子どもだけでなく、大人にとっても遊びは生活の質を向上させるために欠かせません。なぜなら遊びには、人と人をつなぎ、ストレスや鬱を柔らげる効果があるからです。
身体に麻痺を抱える人が、障がいがない人といっしょに遊ぶことは不可能ではありませんが、そこには大きなハードルがあります。この問題は、身近に子どもがいる人にとっては深刻です。子どもたちと遊びの時間が持てないことで、彼らは疎外感を感じてしまうのです。

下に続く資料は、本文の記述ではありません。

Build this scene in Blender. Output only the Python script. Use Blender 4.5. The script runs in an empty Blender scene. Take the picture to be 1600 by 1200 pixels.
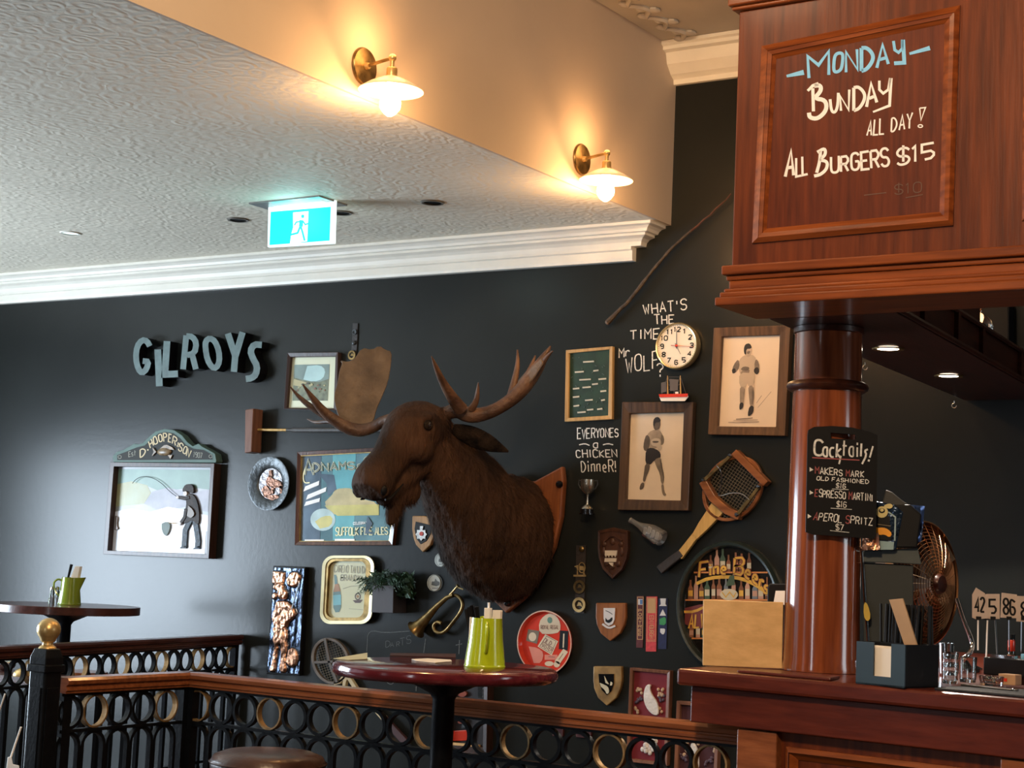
import bpy, bmesh, math, random
from mathutils import Vector, Matrix, noise
random.seed(7)
SC = bpy.context.scene
COL = SC.collection
R3 = math.radians
PI = math.pi
# ------------------------------------------------------------------ camera
F = 2633.0
CAM = Vector((0.0, -6.12, 1.35))
vy = Vector((1700, 354, F)).normalized()
vx = Vector((4100, -100, -F)).normalized()
vx = (vx - vy * vx.dot(vy)).normalized()
vz = vx.cross(vy)
ROT = Matrix((vx, vy, vz))           # world axes written in camera axes (right, down, forward)
cam_d = bpy.data.cameras.new('camera')
cam_d.sensor_width = 36.0
cam_d.lens = F * 36.0 / 1600.0
cam_d.clip_start = 0.05
cam = bpy.data.objects.new('camera', cam_d)
COL.objects.link(cam)
right = ROT @ Vector((1, 0, 0)); up = ROT @ Vector((0, -1, 0)); back = ROT @ Vector((0, 0, -1))
mw = Matrix((right, up, back)).transposed().to_4x4()
mw.translation = CAM
cam.matrix_world = mw
SC.camera = cam
SC.view_settings.view_transform = 'Standard'
SC.view_settings.look = 'None'
SC.view_settings.gamma = 1.0
SC.view_settings.use_curve_mapping = False
SC.view_settings.exposure = 0.0
# ------------------------------------------------------------------ world and light
w = bpy.data.worlds.new('world'); SC.world = w; w.use_nodes = True
w.node_tree.nodes['Background'].inputs[0].default_value = (0.75, 0.85, 1.0, 1)
w.node_tree.nodes['Background'].inputs[1].default_value = 0.3

def area(name, loc, target, sx, sy, power, col):
    d = bpy.data.lights.new(name, 'AREA'); d.shape = 'RECTANGLE'
    d.size = sx; d.size_y = sy; d.energy = power; d.color = col
    o = bpy.data.objects.new(name, d); COL.objects.link(o); o.location = loc
    o.rotation_euler = (Vector(target) - Vector(loc)).to_track_quat('-Z', 'Y').to_euler()
    return o
# daylight through the windows of the left wall and of the front wall behind the camera
area('window_light_left_near_wall', (-8.85, -2.8, 1.2), (-5, -2.8, 1.2), 2.2, 1.6, 400, (0.72, 0.86, 1.0))
area('window_light_left', (-8.85, -5.8, 1.45), (-5, -5.8, 1.45), 2.4, 1.9, 12, (0.78, 0.88, 1.0))
area('window_light_front_a', (-6.2, -9.35, 1.5), (-6.2, -5, 1.5), 0.9, 2.2, 5, (0.85, 0.92, 1.0))
area('window_light_front_b', (-2.45, -9.35, 1.4), (-2.45, -5, 1.4), 0.5, 2.0, 40, (0.85, 0.92, 1.0))
area('added_fill_right', (3.04, -1.5, 1.7), (0, -1.5, 1.7), 1.0, 1.2, 22, (0.88, 0.95, 1.0))  # fill added to brighten the wall behind the bar, no window known there
# warm ceiling lamps of the bar room, behind the camera
area('ceiling_lamp_light_a', (-0.9, -5.4, 3.35), (-1.4, -2.3, 2.2), 0.3, 0.3, 88, (1.0, 0.70, 0.42))
area('ceiling_lamp_light_b', (-2.4, -3.6, 3.4), (-2.7, -1.2, 1.5), 0.3, 0.3, 9, (1.0, 0.72, 0.45))

# ------------------------------------------------------------------ helpers
class Surf:
    """plane in the room: S(u, v, off) gives the point where the sight line through pixel u, v meets the plane lifted by off"""
    def __init__(s, p, n):
        s.p = Vector(p); s.n = Vector(n).normalized()
    def __call__(s, u, v, off=0.0):
        d = ROT @ Vector((u - 800, v - 600, F))
        t = (s.p + s.n * off - CAM).dot(s.n) / d.dot(s.n)
        return CAM + d * t
WALL = Surf((0, 0, 0), (0, -1, 0))
def at(u, v, ax, val):
    d = ROT @ Vector((u - 800, v - 600, F)); t = (val - CAM[ax]) / d[ax]
    return CAM + d * t

def chaikin(p, n=2, closed=False):
    for _ in range(n):
        q = []
        m = len(p)
        if not closed: q.append(p[0])
        for i in range(m if closed else m - 1):
            a, b = p[i], p[(i + 1) % m]
            q.append(tuple(a[k] * .75 + b[k] * .25 for k in range(len(a))))
            q.append(tuple(a[k] * .25 + b[k] * .75 for k in range(len(a))))
        if not closed: q.append(p[-1])
        p = q
    return p

class MB:
    def __init__(s): s.v = []; s.f = []; s.m = []
    def add(s, vs, fs, mi=0):
        o = len(s.v); s.v += [Vector(x) for x in vs]
        for f in fs: s.f.append([i + o for i in f]); s.m.append(mi)
        return s
    def box(s, c, d, rot=0.0, mi=0, M=None):
        c = Vector(c); hx, hy, hz = d[0] / 2, d[1] / 2, d[2] / 2
        vs = [Vector((x, y, z)) for x in (-hx, hx) for y in (-hy, hy) for z in (-hz, hz)]
        m = M if M is not None else Matrix.Rotation(rot, 3, 'Z')
        return s.add([c + m @ v for v in vs], [(0, 1, 3, 2), (4, 6, 7, 5), (0, 4, 5, 1), (2, 3, 7, 6), (0, 2, 6, 4), (1, 5, 7, 3)], mi)
    def solid(s, front, back, mi=0, cap=True):
        n = len(front)
        fs = [(i, (i + 1) % n, n + (i + 1) % n, n + i) for i in range(n)]
        if cap: fs += [tuple(range(n))[::-1], tuple(range(n, 2 * n))]
        return s.add(list(front) + list(back), fs, mi)
    def plate(s, S, px, off=0.01, th=None, mi=0):
        f = [S(u, v, off) for u, v in px]
        th = off if th is None else th
        return s.solid(f, [p - S.n * th for p in f], mi)
    def poly(s, S, px, off, mi=0):
        f = [S(u, v, off) for u, v in px]
        return s.add(f, [tuple(range(len(f)))], mi)
    def frame(s, S, outer, inner, off, th=None, mi=0, ioff=None):
        n = len(outer); th = off if th is None else th
        io = off if ioff is None else ioff
        a = [S(u, v, off) for u, v in outer]; b = [S(u, v, io) for u, v in inner]
        a2 = [p - S.n * th for p in a]; b2 = [p - S.n * (th - off + io) for p in b]
        vs = a + b + a2 + b2; fs = []
        for i in range(n):
            j = (i + 1) % n
            fs += [(i, j, n + j, n + i), (i, 2 * n + i, 2 * n + j, j), (n + i, n + j, 3 * n + j, 3 * n + i), (2 * n + i, 3 * n + i, 3 * n + j, 2 * n + j)]
        return s.add(vs, fs, mi)
    def ribbon(s, S, pts, w, off=0.002, th=0.0, mi=0, closed=False, w1=None):
        n = len(pts)
        if n < 2: return s
        L = []; Rr = []
        for i, p in enumerate(pts):
            a = pts[i - 1] if (i > 0 or closed) else p
            b = pts[(i + 1) % n] if (i < n - 1 or closed) else p
            d1 = Vector((p[0] - a[0], p[1] - a[1])); d2 = Vector((b[0] - p[0], b[1] - p[1]))
            if d1.length < 1e-6: d1 = d2
            if d2.length < 1e-6: d2 = d1
            d1 = d1.normalized(); d2 = d2.normalized(); t = d1 + d2
            t = t.normalized() if t.length > 1e-3 else d1
            k = 1.0 / max(0.55, t.dot(d1))
            ww = w if w1 is None else w + (w1 - w) * i / (n - 1)
            nx, ny = -t.y * ww / 2 * k, t.x * ww / 2 * k
            L.append((p[0] + nx, p[1] + ny)); Rr.append((p[0] - nx, p[1] - ny))
        a = [S(u, v, off) for u, v in L]; b = [S(u, v, off) for u, v in Rr]
        vs = a + b; fs = []; m = n if closed else n - 1
        for i in range(m):
            j = (i + 1) % n; fs.append((i, j, n + j, n + i))
        if th > 0:
            vs += [p - S.n * th for p in a] + [p - S.n * th for p in b]
            for i in range(m):
                j = (i + 1) % n
                fs += [(2 * n + i, 3 * n + i, 3 * n + j, 2 * n + j), (i, 2 * n + i, 2 * n + j, j), (n + i, n + j, 3 * n + j, 3 * n + i)]
            if not closed:
                fs += [(0, n, 3 * n, 2 * n), (n - 1, 3 * n - 1, 4 * n - 1, 2 * n - 1)]
        return s.add(vs, fs, mi)
    def tube(s, pts, rad, k=10, mi=0, cap=True, flat=1.0, flatdir=None):
        pts = [Vector(p) for p in pts]; n = len(pts)
        rad = rad if isinstance(rad, (list, tuple)) else [rad] * n
        vs = []; prev = None
        for i, p in enumerate(pts):
            t = (pts[min(i + 1, n - 1)] - pts[max(i - 1, 0)]).normalized()
            if flatdir is not None: x = Vector(flatdir); x = (x - t * x.dot(t)).normalized()
            elif prev is None:
                x = t.orthogonal().normalized()
            else:
                x = (prev - t * prev.dot(t)).normalized()
            prev = x; y = t.cross(x)
            for j in range(k):
                a = 2 * PI * j / k
                vs.append(p + x * (math.cos(a) * rad[i]) + y * (math.sin(a) * rad[i] * flat))
        fs = [(i * k + j, i * k + (j + 1) % k, (i + 1) * k + (j + 1) % k, (i + 1) * k + j) for i in range(n - 1) for j in range(k)]
        if cap: fs += [tuple(range(k))[::-1], tuple(range((n - 1) * k, n * k))]
        return s.add(vs, fs, mi)
    def lathe(s, c, prof, axis=(0, 0, 1), k=32, mi=0, sx=1.0, xdir=None, cap=True, arc=None):
        c = Vector(c); z = Vector(axis).normalized()
        x = Vector(xdir) if xdir is not None else z.orthogonal()
        x = (x - z * x.dot(z)).normalized(); y = z.cross(x); n = len(prof); vs = []
        for r, h in prof:
            for j in range(k):
                a = 2 * PI * j / k
                vs.append(c + z * h + x * (math.cos(a) * r * sx) + y * (math.sin(a) * r))
        fs = [(i * k + j, i * k + (j + 1) % k, (i + 1) * k + (j + 1) % k, (i + 1) * k + j) for i in range(n - 1) for j in range(k)]
        if cap: fs += [tuple(range(k))[::-1], tuple(range((n - 1) * k, n * k))]
        return s.add(vs, fs, mi)
    def ball(s, c, r, mi=0, k=12, M=None):
        r = r if isinstance(r, (tuple, list)) else (r, r, r); c = Vector(c); vs = []; h = k // 2 + 1
        for i in range(h + 1):
            t = PI * i / h
            for j in range(k):
                a = 2 * PI * j / k
                q = Vector((math.sin(t) * math.cos(a) * r[0], math.sin(t) * math.sin(a) * r[1], math.cos(t) * r[2]))
                vs.append(c + (M @ q if M is not None else q))
        fs = [(i * k + j, (i + 1) * k + j, (i + 1) * k + (j + 1) % k, i * k + (j + 1) % k) for i in range(h) for j in range(k)]
        return s.add(vs, fs, mi)
    def build(s, name, mats, parent=None, smooth=False, bevel=0.0, seg=2):
        me = bpy.data.meshes.new(name)
        o = Vector((0, 0, 0)); q = parent
        while q is not None: o += q.location; q = q.parent
        me.from_pydata([v - o for v in s.v], [], s.f)
        mats = mats if isinstance(mats, (list, tuple)) else [mats]
        for m in mats: me.materials.append(m)
        me.polygons.foreach_set('material_index', s.m)
        bm = bmesh.new(); bm.from_mesh(me)
        bmesh.ops.remove_doubles(bm, verts=bm.verts, dist=1e-6)
        if len(s.f) > 1: bmesh.ops.recalc_face_normals(bm, faces=bm.faces)
        bm.to_mesh(me); bm.free()
        if smooth:
            me.polygons.foreach_set('use_smooth', [True] * len(me.polygons))
            try: me.set_sharp_from_angle(angle=R3(40))
            except Exception: pass
        ob = bpy.data.objects.new(name, me); COL.objects.link(ob)
        if parent is not None: ob.parent = parent
        if bevel > 0:
            b = ob.modifiers.new('bevel', 'BEVEL'); b.width = bevel; b.segments = seg; b.limit_method = 'ANGLE'; b.angle_limit = R3(40)
        return ob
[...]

そこで、麻痺を患う人びとの生活の質を向上させる活動をする非営利団体「Christopher & Dana Reeve財団」が開発したのが、身体に麻痺を抱える人でも楽しく遊べる玩具「ADAPTOYS」です。
プロトタイプとして開発されたのは、ふたつのおもちゃ。ひとつはラジコンカーです。ストローのついたヘッドセットがコントローラーになっていて、息を吸い込むと前進し、吸い込むとバック、頭の動きで左右に曲がることができます。
もうひとつは、声でコントロールできるピッチングマシン。ユーザーの声に応じて高くトスをしたり、ボールやストライクといった球種を分けて投げることができます。
試合中のケガが原因で首から下が麻痺するようになった元サッカー選手のエリック・ルグランさん。彼は、甥っ子とラジコンで遊んだ体験をこう語ります。
このおもちゃで、アドレナリンがほとばしる感覚を思い出したよ。素晴らしいね。この遊びは、また私に新しい自立をもたらしてくれたんだ。
「ADAPTOYS」のおかげで、これまで甥っ子が遊んでいるのを眺めているだけだったエリックさんは、いっしょに遊び、思い出をつくることができるようになったんですね。
また、四肢に麻痺を抱えるドナ・ローハイチさんは、お孫さんと遊ぶことができる喜びをこう語ります。
いままで考えられなかったようなさまざまな遊びで、孫と触れ合うことができるんです。
活発に動き回るお孫さんは、遊ぶときにドナさんのところを離れなくてはいけませんでした。でも「ADAPTOYS」のおかげで、ドナさんはお孫さんと遊ぶという夢を叶えることができたのです。
「ADAPTOYS」は、まだクラウドファンディングによって開発され、製造されている段階です。しかし、発表されてたった3日で世界中の450を超えるメディアで紹介されるほどの話題になり、これまでにない視点でテクノロジーを障がいのある人の生活に生かすための対話を引き出すきっかけをつくりました。
暮らしの質は、便利さや効率だけではなく、心の豊かさや楽しさによっても大きく左右されます。障がい者のためのテクノロジーは、これまで”できないことをできるようにする”ことが中心でした。これからは、この「ADAPTOYS」のように、より幅広く障がいのある人の生活に役立つテクノロジーが出てくるかもしれませんね。